Romo will never have to wear another uniform and could go down as the longest-tenured starting quarterback in team history if he sees out his contract.

It allows Romo to head into the 2013 season looking forward with a singular focus of rewarding Jones and those who believed in him by doing all he can to get the Cowboys back in the playoffs and make a Super Bowl run for the first time since 1995.

“I love this organization,” Romo said. “We started something here. We haven’t achieved that goal yet. I’m going to do everything that I can to make sure that we do. I don’t like being an average football team, and I don’t like being an average quarterback who’s a part of an 8-8. I feel like we’re better than that. I feel like we need to do things to change that.

“For me, I wanted to end my career here with the Dallas Cowboys and achieve what we started.”

Does Romo feel the pressure of being the Cowboys quarterback? Sure.

But it’s nothing he can’t handle based on the work ethic and attitude he’s displayed since joining the team out of tiny Northeastern Illinois.

Romo is a guy who received two texts from former Cowboys coach Bill Parcells in the last six months. Remember that it was Parcells who began the Romocoaster in Dallas by benching veteran Drew Bledsoe and shockingly making the precocious kid with cute smile the starter six games into the 2006 season.

“Bill … sent me a text after [the contract] that said, ‘I was just wondering if coming to Dallas had worked out for you,’” Romo recalled. “I had to laugh. It was pretty funny.”

What Romo might not have found as funny was the text sent by Parcells on the first day of training camp.

“Did he also tell you I texted him when I saw he weighed 236 instead of his playing weight of 225?” Parcells recalled. “I said, ‘Romo, when I see you, just give me the fine money. You’re 11 pounds overweight. Give me the fine money.’”

Romo is now a seasoned veteran. That he survived Parcells should have been proof enough that he has a thick skin and can handle criticism.

The contract and the new role don’t change any of that.

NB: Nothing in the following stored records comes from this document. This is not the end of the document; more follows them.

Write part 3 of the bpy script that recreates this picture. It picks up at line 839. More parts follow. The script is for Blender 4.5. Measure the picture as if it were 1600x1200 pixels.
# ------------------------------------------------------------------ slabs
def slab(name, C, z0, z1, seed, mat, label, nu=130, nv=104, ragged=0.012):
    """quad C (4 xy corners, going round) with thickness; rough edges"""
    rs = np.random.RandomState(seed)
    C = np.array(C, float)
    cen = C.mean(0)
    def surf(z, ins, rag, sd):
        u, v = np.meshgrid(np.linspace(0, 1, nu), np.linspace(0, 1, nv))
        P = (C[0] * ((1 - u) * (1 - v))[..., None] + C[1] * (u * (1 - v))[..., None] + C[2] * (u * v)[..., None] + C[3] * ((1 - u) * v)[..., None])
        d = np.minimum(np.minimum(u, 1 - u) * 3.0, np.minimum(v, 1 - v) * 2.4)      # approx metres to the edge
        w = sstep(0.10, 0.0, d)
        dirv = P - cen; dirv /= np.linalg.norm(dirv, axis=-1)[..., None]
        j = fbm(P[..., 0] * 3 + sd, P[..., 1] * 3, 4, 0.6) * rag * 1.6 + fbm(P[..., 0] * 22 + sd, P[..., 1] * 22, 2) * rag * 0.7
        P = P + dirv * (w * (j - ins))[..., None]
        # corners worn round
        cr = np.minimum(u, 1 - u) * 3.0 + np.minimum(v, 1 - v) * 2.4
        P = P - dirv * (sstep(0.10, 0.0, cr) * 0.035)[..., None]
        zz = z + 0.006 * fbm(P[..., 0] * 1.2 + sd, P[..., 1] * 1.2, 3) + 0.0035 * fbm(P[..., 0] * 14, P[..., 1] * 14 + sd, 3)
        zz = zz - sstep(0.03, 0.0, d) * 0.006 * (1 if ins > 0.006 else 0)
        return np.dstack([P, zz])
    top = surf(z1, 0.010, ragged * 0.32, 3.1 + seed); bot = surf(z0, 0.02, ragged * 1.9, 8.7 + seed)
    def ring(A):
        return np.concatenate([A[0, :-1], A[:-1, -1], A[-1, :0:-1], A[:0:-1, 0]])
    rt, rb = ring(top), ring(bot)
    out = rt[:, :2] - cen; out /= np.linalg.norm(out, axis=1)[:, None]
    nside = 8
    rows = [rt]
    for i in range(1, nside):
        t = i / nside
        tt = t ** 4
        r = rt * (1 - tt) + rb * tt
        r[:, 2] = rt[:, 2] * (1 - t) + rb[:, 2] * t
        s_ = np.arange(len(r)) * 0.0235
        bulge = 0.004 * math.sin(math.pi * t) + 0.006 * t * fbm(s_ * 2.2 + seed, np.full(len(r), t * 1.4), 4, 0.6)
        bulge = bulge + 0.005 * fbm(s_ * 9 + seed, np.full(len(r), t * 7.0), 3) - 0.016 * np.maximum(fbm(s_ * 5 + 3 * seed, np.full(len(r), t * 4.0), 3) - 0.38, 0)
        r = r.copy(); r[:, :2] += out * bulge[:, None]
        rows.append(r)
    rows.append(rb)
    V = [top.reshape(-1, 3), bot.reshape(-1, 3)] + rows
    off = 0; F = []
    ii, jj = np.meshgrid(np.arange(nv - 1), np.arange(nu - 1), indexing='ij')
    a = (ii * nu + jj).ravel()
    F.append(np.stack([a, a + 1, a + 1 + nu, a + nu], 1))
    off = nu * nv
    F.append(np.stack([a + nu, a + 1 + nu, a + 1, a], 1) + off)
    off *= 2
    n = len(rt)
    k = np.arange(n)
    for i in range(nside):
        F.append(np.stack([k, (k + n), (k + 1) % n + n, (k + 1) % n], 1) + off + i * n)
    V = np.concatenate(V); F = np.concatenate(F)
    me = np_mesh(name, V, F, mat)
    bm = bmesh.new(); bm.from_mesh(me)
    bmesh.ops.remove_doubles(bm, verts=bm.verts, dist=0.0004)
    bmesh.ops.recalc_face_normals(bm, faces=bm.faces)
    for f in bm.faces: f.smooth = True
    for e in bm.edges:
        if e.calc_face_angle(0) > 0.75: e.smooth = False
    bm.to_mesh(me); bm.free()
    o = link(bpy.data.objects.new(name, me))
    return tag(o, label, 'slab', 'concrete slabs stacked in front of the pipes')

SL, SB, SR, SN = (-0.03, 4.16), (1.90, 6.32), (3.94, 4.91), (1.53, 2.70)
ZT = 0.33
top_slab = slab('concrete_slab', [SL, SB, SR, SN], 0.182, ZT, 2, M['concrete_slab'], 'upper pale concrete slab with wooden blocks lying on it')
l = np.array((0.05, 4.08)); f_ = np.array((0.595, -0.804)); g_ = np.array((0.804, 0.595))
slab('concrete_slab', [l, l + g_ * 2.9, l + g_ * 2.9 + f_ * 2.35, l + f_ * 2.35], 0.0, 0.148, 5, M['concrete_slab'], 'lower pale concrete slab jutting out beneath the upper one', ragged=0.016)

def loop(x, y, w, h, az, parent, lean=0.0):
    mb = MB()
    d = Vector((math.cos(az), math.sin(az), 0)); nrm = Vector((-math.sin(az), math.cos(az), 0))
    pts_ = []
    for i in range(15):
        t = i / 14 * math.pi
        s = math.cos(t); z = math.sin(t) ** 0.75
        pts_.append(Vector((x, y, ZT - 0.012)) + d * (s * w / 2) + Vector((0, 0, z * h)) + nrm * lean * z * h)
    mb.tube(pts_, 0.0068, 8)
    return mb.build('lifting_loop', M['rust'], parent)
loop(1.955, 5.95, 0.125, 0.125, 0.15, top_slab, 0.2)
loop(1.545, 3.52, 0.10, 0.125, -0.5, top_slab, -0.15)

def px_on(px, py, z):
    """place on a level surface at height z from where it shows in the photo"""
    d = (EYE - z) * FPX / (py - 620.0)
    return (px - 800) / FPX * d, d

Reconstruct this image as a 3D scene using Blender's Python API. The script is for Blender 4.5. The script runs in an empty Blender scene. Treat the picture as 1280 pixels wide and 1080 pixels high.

“Pressure is what you make it,” Romo said. “To me, it’s just about preparation, and I’m going to wear out preparation like I always have. If anything, the older you get, you might have a little more voice with the coaches. I think that part of it just ends up naturally taking shape.

“Contract stuff, all that other stuff has nothing to do with pressure. It’s literally about winning and turning this thing from an 8-8 team into something that our fans will be proud of and that I want to give to a lot of different people.”

From owner Jerry Jones’ point of view, there has never been any doubt about Romo and what he means to the organization. Jones has always felt Romo was the part of the solution to the playoff woes, not the source of the problem.

What Jones knows and others overlook when they criticize Romo’s performance in the clutch is that he led the team to a league-high and franchise record five comeback wins last year.

Romo now holds the team record with 18 career fourth-quarter comeback wins, surpassing Troy Aikman (16) and Roger Staubach (15), and his 100.7 career passer rating in the fourth quarter and overtime (playoffs included) is the highest among all quarterbacks since 2000 (minimum 150 attempts).

Now, instead of just finding ways to get Romo some help on the field, Jones made the bold step of giving him added responsibility and input that he believes will pay off big-time for the Cowboys.

“I don’t think there’s more pressure than he has always put on himself or that we put on the quarterback position itself,” Jones said. “I think it’s more of a positive enthusiasm for how he’s expanding his responsibility. I think there’s energy in him about getting to do something that he hasn’t done before. I think we’re going to benefit from that.”

And, according to Romo, it’s going to be good this year.